III. Does it really matter whether a thing really matters? Even when the problem of whether our matterings are real and the problem of whether our matterings really matter are solved, another problem remains. Why is it important that we be conscious of  the way in which our matterings really matter. Really real mattering requires rational consciousness of what and who we are. Consciousness allows us to represent the matterings of the universe at large and to see our place in it. It allows us to see that we are who we are only in relation to the matterings of the universe that are our matter. It allows us to see that we can really matter to the universe only insofar as we order our matterings coherently with its. (And this is possible only if, through reason, the universe matters to us.) It can give us a glimpse of how we matter in the one mattering that counts. Real mattering is rational consciousness of your place in the universe, of how you figure as matter in the really real mattering. It is being conscious of yourself as you really are. Rational consciousness of the world around us, of how it matters to us, and of how we matter to it is necessary for real mattering.

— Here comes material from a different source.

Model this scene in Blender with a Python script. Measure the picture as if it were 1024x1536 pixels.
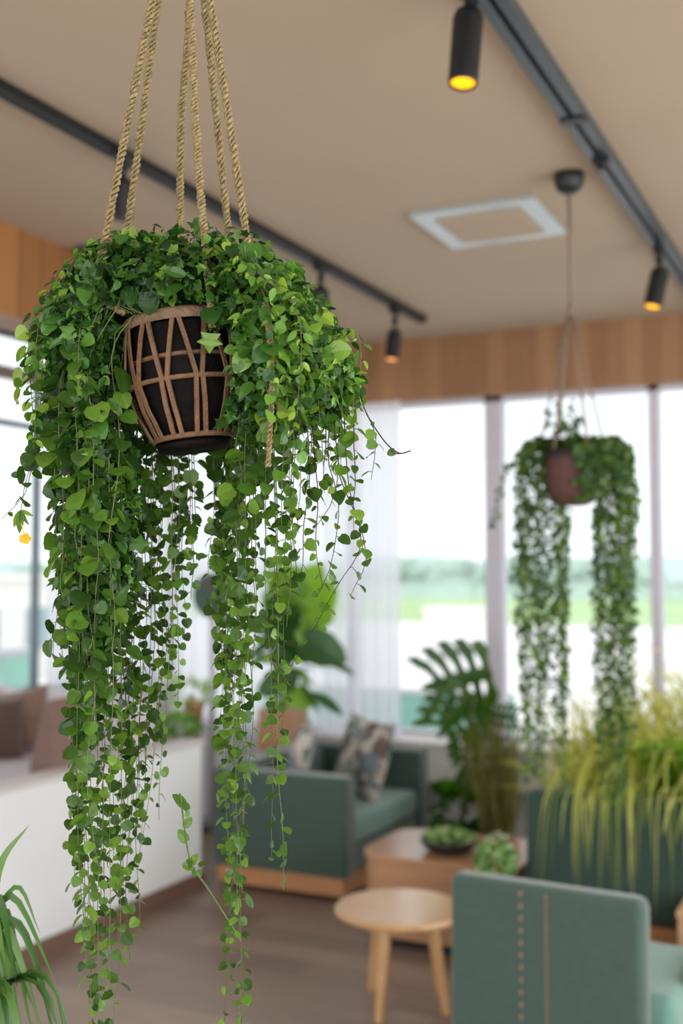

If you want to really matter, don't grasp the moment. Grasp the weeks, the years, the centuries, eternity and how they matter in the moment and how the moment matters in them. Make the universe really matter in you. Not only is the old saying that you don't matter till you matter to somebody true. It is also even more true that you don't really matter till something real really matters to you. And this is possible only through a rational consciousness that you are what you really are only in relation to the matterings of the rest of the universe, because it really matters that what matters to you is what matters to the real you.